→ **Exercise data**
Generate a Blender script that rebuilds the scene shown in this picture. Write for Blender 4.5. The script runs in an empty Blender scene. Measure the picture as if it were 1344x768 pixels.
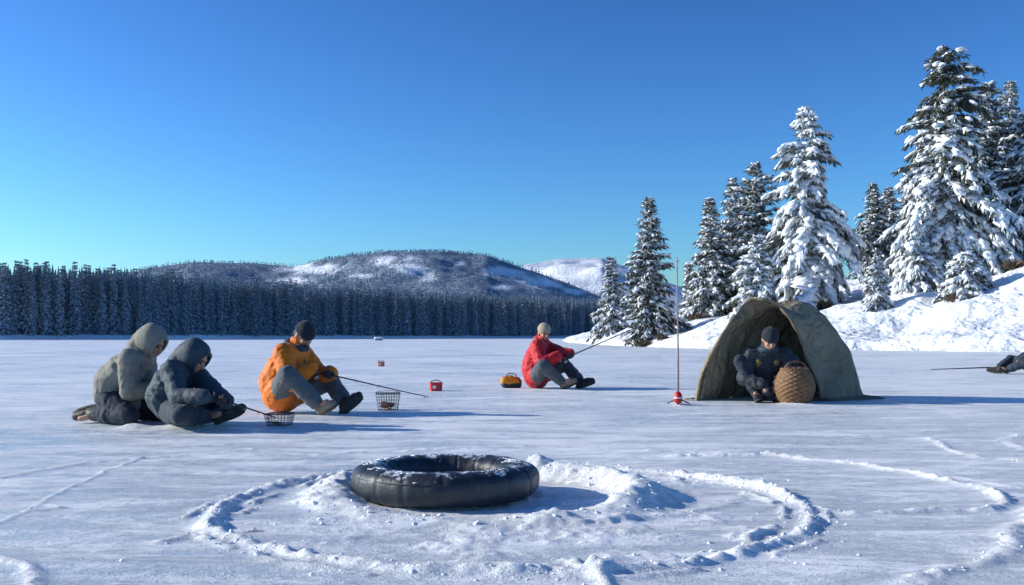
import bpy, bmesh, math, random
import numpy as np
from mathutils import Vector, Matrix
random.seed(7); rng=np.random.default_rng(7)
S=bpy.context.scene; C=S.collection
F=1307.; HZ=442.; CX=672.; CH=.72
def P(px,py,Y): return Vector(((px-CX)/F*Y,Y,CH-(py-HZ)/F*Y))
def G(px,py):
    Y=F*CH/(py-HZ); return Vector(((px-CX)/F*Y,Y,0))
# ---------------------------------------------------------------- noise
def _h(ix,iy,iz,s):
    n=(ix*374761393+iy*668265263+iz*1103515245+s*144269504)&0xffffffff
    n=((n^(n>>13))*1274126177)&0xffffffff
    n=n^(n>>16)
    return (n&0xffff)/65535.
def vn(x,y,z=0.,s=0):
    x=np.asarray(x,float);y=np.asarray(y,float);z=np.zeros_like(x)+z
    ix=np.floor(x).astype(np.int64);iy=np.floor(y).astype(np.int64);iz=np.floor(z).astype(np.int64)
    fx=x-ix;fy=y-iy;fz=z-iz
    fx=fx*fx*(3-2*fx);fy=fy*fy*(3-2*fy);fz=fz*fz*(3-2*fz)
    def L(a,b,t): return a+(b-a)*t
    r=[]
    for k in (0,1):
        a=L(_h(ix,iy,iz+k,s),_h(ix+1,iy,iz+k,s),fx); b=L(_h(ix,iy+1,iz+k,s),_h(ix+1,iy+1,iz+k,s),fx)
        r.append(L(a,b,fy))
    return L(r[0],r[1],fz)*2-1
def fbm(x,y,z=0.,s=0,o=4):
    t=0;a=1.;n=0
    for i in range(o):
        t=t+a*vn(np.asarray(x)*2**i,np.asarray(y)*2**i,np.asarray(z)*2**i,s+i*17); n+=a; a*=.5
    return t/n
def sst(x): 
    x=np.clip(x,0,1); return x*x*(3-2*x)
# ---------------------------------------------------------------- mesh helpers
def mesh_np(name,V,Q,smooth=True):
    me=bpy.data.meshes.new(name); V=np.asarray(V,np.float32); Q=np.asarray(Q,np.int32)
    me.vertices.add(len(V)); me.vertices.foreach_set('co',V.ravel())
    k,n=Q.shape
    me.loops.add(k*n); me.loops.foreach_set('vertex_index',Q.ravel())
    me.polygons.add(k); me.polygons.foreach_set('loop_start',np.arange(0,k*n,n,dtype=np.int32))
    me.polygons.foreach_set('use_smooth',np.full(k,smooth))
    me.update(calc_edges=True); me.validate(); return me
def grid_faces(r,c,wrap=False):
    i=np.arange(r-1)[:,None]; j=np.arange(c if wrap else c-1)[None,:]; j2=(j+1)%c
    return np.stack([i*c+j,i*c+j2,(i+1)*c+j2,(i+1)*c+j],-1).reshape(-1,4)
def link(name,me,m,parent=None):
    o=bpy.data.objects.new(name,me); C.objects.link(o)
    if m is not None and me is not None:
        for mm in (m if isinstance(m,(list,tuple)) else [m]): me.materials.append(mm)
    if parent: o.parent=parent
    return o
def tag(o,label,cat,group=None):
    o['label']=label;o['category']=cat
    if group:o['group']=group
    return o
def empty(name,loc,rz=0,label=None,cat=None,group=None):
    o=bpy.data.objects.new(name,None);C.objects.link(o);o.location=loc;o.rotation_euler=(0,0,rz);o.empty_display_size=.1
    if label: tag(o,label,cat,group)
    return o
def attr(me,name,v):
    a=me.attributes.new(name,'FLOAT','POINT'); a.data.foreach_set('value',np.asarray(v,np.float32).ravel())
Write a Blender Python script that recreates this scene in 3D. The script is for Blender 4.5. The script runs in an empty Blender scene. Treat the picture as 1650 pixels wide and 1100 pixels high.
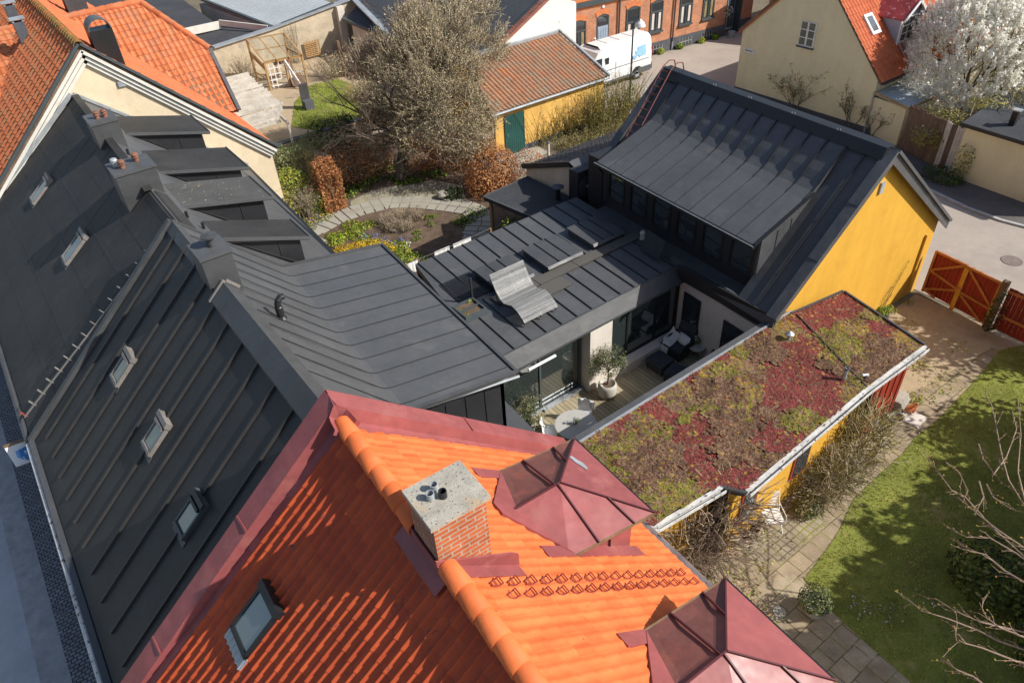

→ **Instructions for the task**
Among the entries, how many lines contain the string "Blender"? Give the number without anything else.

→ **Exercise output**
2